Dataset content.

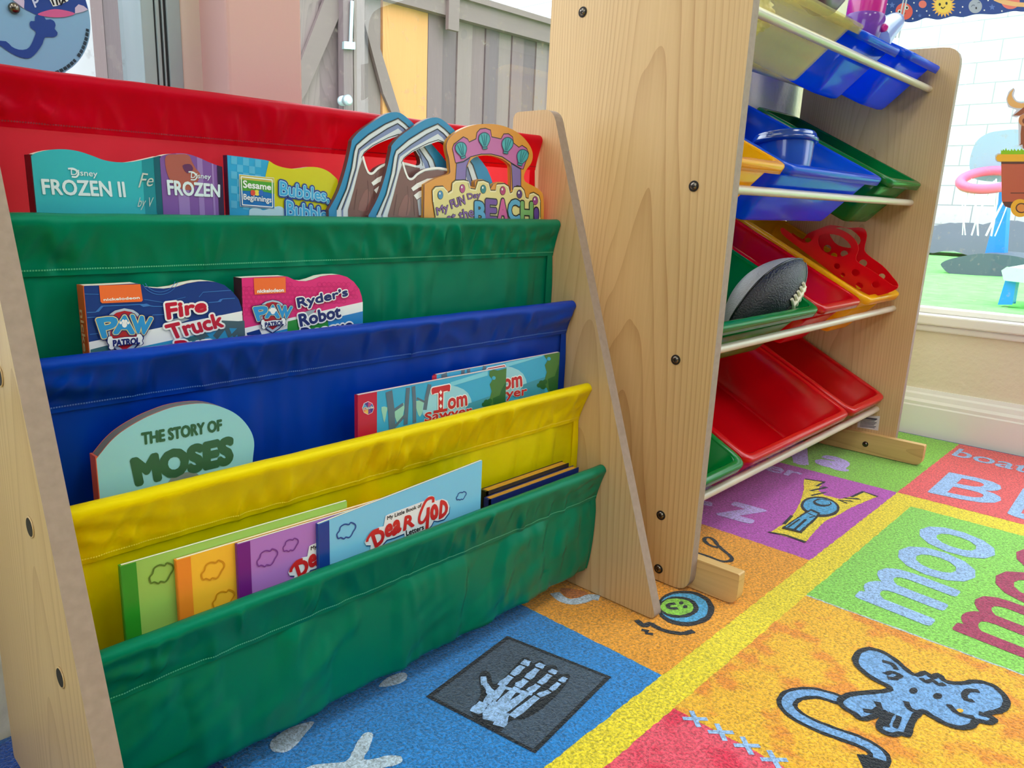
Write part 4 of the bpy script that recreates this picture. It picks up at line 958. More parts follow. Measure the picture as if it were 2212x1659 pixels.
    if not rear:
        o_ = S([(162, 570)])[0]; c.ell(pl, o_, 13, 14.5, H * 3, WH, n=8)
        for k, g in enumerate(((60, 60, 150), (120, 60, 150), (230, 190, 90), (240, 140, 90), (90, 170, 220), (90, 60, 140), (200, 70, 120), (60, 120, 200))):
            a0, a1 = k * PI / 4, (k + 1) * PI / 4
            c.poly(pl, [o_, (o_[0] + 12 * math.cos(a0), o_[1] + 13.5 * math.sin(a0)), (o_[0] + 12 * math.cos(a1), o_[1] + 13.5 * math.sin(a1))], H * 4, cm('seal_%d' % k, g))
        c.text(pl, 'Chicfal', S([(112, 590), (215, 570), (215, 545), (112, 565)]), H * 5, BK, bold=.09); c.text(pl, 'Chicfal', S([(112, 590), (215, 570), (215, 545), (112, 565)]), H * 6, WH, bold=.03)
    else:
        pass
    c.build('cover', root)
Z6 = lambda l: zoom(l, 760, 760, 4.706)
tom('picture book with trees and sky, front one of the pair showing the whole red title', -.1815, .0048, Z6, (64, 436), (1572, 160), 0, 0, False)
tom('picture book with trees and sky, rear one of the pair, mostly covered', -.1745, .0042, Z6, (862, 224), (2112, 12), 560, -195, True)
# ---- bottom pocket: four thin prayer books and two thick ones
def cloudlet(c, pl, Z, cx_, cy_, k, w_, m, h):
    p = [(-100, 70), (-115, 20), (-85, -20), (-70, -70), (-20, -100), (30, -95), (50, -120), (100, -100), (110, -60), (80, -10), (60, 30), (30, 60), (-10, 55), (-30, 75), (-70, 60)]
    c.stroke(pl, Z([(cx_ + x * k, cy_ + y * k) for x, y in p]), w_, h, m, curve=3, closed=True)
def letters(label, yf, th, Z, tl, tr, col, col2, spine, ink_, art, cn):
    yf += BYO; pl = XZ(yf); P = [pl.at(*p) for p in Z([tl, tr])]; z0 = POCKET[3] + .001
    out = [(P[0][0], z0), (P[1][0], z0), (P[1][0], P[1][1]), (P[0][0], P[0][1])]
    root = thing('paperback', ((P[0][0] + P[1][0]) / 2, yf + th / 2, z0), label, 'book', 'thin paperbacks in the bottom pocket')
    c = slab(root, pl, out, th, col, spine, paperm)
    x0 = P[0][0]
    c.tris(pl, [[(x0, z0), (x0 + .011, z0), (x0 + .011, P[0][1] - .0003 + (P[1][1] - P[0][1]) * .011 / (P[1][0] - x0)), (x0, P[0][1] - .0003)]], H * 2, spine)
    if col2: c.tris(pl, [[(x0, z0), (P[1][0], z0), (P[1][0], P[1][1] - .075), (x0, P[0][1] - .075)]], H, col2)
    if art: art(c, pl, Z)
    c.build('cover', root)
Zb = lambda l: zoom(l, 0, 900, 2.186)
Zc = lambda l: zoom(l, 680, 980, 5.821)
E_ = [(p, P_) for p, P_ in ()]
letters('thin light green paperback, leftmost and rearmost of the four in the bottom pocket', -.2030, .0032, Zb, (568, 705), (1638, 398), cm('lb_green', (156, 202, 96)), None, cm('lb_green_spine', (44, 150, 40)), None,
        lambda c, pl, Z: cloudlet(c, pl, Z, 762, 750, .5, .0013, cm('lb_green_ink', (84, 120, 40)), H * 3), 'g')
def art_o(c, pl, Z):
    cloudlet(c, pl, Z, 1005, 735, .48, .0012, cm('lb_orange_ink', (206, 140, 20)), H * 3); cloudlet(c, pl, Z, 1055, 870, .45, .0012, cm('lb_orange_ink', (206, 140, 20)), H * 3)
letters('thin orange paperback between the green and the purple ones', -.2066, .0030, Zb, (832, 678), (2030, 322), cm('lb_orange', (250, 190, 50)), None, cm('lb_orange_spine', (240, 140, 40)), None, art_o, 'o')
def title(c, pl, Z, dx=0, dy=0):
    S = lambda l: Z([(x + dx, y + dy) for x, y in l])
    red = cm('lb_title_red', (206, 36, 40)); nv = cm('lb_title_shadow', (20, 60, 130)); pale = cm('lb_title_white', (232, 236, 244))
    patch = [(620, 1110), (650, 1050), (720, 980), (800, 920), (860, 910), (885, 780), (920, 760), (1330, 605), (1370, 590), (1430, 525), (1490, 530), (1515, 590), (1600, 565), (1660, 590), (1690, 660), (1680, 740), (1620, 820), (1540, 845), (1490, 840), (1460, 900), (1400, 960), (1400, 1100), (1130, 1100), (1120, 1000), (1000, 1050), (900, 1080), (820, 1170), (760, 1200), (690, 1200), (700, 1150), (640, 1150)]
    c.poly(pl, S([(x + 8, y + 12) for x, y in patch]), H * 3, nv); c.poly(pl, S(patch), H * 4, pale)
    c.text(pl, 'My Little Book of', S([(905, 845), (1335, 680), (1335, 620), (905, 785)]), H * 5, BK, bold=.03)
    c.text(pl, 'Letters', S([(1145, 1030), (1365, 945), (1360, 890), (1140, 965)]), H * 5, BK, bold=.03)
    for ch, q_ in (('D', [(760, 1170), (870, 1090), (850, 940), (700, 1000)]), ('e', [(885, 1050), (965, 1010), (960, 870), (880, 910)]), ('a', [(970, 1030), (1070, 960), (1060, 830), (990, 850)]), ('R', [(1110, 960), (1240, 900), (1225, 760), (1130, 790)]), ('o', [(1450, 830), (1540, 800), (1530, 640), (1460, 650)]), ('D', [(1560, 810), (1660, 750), (1655, 610), (1580, 590)])):
        c.text(pl, ch, S(q_), H * 6, red, bold=.045)
    c.stroke(pl, S([(1480, 610), (1480, 560), (1440, 555), (1390, 590), (1340, 690), (1305, 800), (1315, 860), (1360, 850), (1410, 760), (1420, 680)]), .0032, H * 6, red)
    c.stroke(pl, S([(1420, 670), (1412, 800), (1400, 960)]), .0042, H * 6, red); c.stroke(pl, S([(650, 1105), (660, 1060), (720, 980), (800, 945)]), .003, H * 6, red)
def art_p(c, pl, Z):
    cloudlet(c, pl, Z, 1262, 675, .43, .0012, cm('lb_purple_ink', (120, 60, 150)), H * 3); cloudlet(c, pl, Z, 1372, 612, .32, .0011, cm('lb_purple_ink', (120, 60, 150)), H * 3)
    title(c, pl, Zc, -960, 380)
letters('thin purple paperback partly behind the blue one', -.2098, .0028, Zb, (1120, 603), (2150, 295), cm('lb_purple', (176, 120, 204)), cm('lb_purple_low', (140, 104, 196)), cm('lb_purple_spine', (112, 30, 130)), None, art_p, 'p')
def art_b(c, pl, Z):
    ik = cm('lb_blue_ink', (24, 72, 150)); cloudlet(c, pl, Z, 395, 990, 1.05, .0013, ik, H * 3); cloudlet(c, pl, Z, 1840, 540, .55, .001, ik, H * 3); title(c, pl, Z)
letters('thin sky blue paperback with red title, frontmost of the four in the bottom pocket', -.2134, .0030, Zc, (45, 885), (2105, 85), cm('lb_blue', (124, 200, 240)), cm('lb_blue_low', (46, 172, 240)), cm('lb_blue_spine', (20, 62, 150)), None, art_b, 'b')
Zd = lambda l: zoom(l, 650, 900, 2.765)
def thick(label, yf, th, tl, tr, cov, pages, n):
    yf += BYO; pl = XZ(yf); P = [pl.at(*p) for p in Zd([tl, tr])]; z0 = POCKET[3] + .001; zt = (P[0][1] + P[1][1]) / 2; x1 = min(P[1][0], .592)
    root = thing('hardcover', ((P[0][0] + x1) / 2, yf + th / 2, z0), label, 'book', 'hardcovers at the right of the bottom pocket')
    pg = MB(); pg.box((P[0][0] + .003, yf + .0010, z0 + .003), (x1 - .002, yf + th - .0010, zt - .0006), pages); pg.build('pages', root)
    b = MB(); b.box((P[0][0], yf, z0), (x1, yf + .0010, zt), cov); b.box((P[0][0], yf + th - .0010, z0), (x1, yf + th, zt), cov); b.box((P[0][0], yf, z0), (P[0][0] + .003, yf + th, zt), cov)
    b.build('cover', root)
tanp = mat('gilt_pages', (196, 140, 46), .5, var=.1, vscale=200)
thick('dark hardcover with gilt page edges, rear of the two in the bottom pocket', -.2040, .0105, (1110, 440), (1600, 285), cm('hard_black', (26, 24, 34)), tanp, 0)
thick('navy hardcover in front of the gilt edged one at the right of the bottom pocket', -.2138, .0090, (1125, 500), (1660, 300), cm('hard_navy', (28, 40, 104)), tanp, 1)

# ================================================================== TOY ORGANIZER
OX, OXI, OXF, OXE = .6909, .7059, 1.5196, 1.5346
ofy, oby, otz = -.2694, .0057, .7785
org_o = thing('toy_organizer', (1.11, -.17, 0), 'tall pine toy organizer with four tiers of colourful plastic bins', 'shelf unit')
bar = mat('anti_tip_wood', (198, 166, 116), .5)
barw = wood_mat('pine_bar', (222, 184, 124), (176, 128, 74), 'Y', 1.6, .5, 1.2)
sd = rounded([(-ofy, .0018), (-ofy, otz), (-oby, otz + .012), (-oby, .0018)], [.022, .032, .012, .004])
pn = []
for x0, wm in ((OX, pine2), (OXF, pine)):
    b = MB(); b.prism(YZ(x0), [sd], -(OXI - OX), 0, wm, edgew); pn.append(b.build('side_panel', org_o, bevel=.0022))
for y, z in ((-.0454, .7165), (-.2215, .5052), (-.2201, .2984), (-.2206, .0928), (-.2245, .0185)):
    b = MB(); screw(b, (OX - .0003, y, z), (-1, 0, 0), .0056); b.build('screw', pn[0])
for xa in (OXI, OXF - .0156):
    P = rounded([(.326, .0018), (.326, .0437), (-.004, .0437), (-.004, .0018)], [.014, .003, .003, .003])
    b = MB(); b.prism(YZ(xa), [P], -.0156, 0, barw); fb = b.build('foot_bar', org_o, bevel=.0015)
    if xa > 1:
        b = MB(); screw(b, (xa - .0004, -.2209, .0215), (-1, 0, 0), .005); b.build('screw', fb)
lab = mat('paper_label', (214, 204, 208), .6); ltx = mat('label_print', (70, 64, 80), .6)
b = MB(); LP2 = YZ(OXF); b.prism(LP2, [[(.1962, .0489), (.2361, .0511), (.2351, .0815), (.1943, .0745)]], 0, .0003, lab)
for k in range(8):
    z = .0725 - k * .0028; b.prism(LP2, [[(.2005, z - .0011 * (2 if k == 0 else 1)), (.231 - .002 * (k % 3), z + .0026 - .0011 * (2 if k == 0 else 1)), (.231 - .002 * (k % 3), z + .003), (.2005, z)]], .0003, .0005, ltx)
b.build('paper_label', pn[1])
ORZ = [.7094, .5046, .3012, .0945]
for z in ORZ:
    for y, zz in ((-.2262, z), (-.0454, z + .0075)):
        b = MB(); b.tube([(OXI - .0002, y, zz), (OXF + .0002, y, zz)], .0060, dowelm, 14); b.build('dowel', org_o)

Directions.
From the data above, copy out every line with the string "four" in it.

Task output.
# ---- bottom pocket: four thin prayer books and two thick ones
letters('thin light green paperback, leftmost and rearmost of the four in the bottom pocket', -.2030, .0032, Zb, (568, 705), (1638, 398), cm('lb_green', (156, 202, 96)), None, cm('lb_green_spine', (44, 150, 40)), None,
letters('thin sky blue paperback with red title, frontmost of the four in the bottom pocket', -.2134, .0030, Zc, (45, 885), (2105, 85), cm('lb_blue', (124, 200, 240)), cm('lb_blue_low', (46, 172, 240)), cm('lb_blue_spine', (20, 62, 150)), None, art_b, 'b')
org_o = thing('toy_organizer', (1.11, -.17, 0), 'tall pine toy organizer with four tiers of colourful plastic bins', 'shelf unit')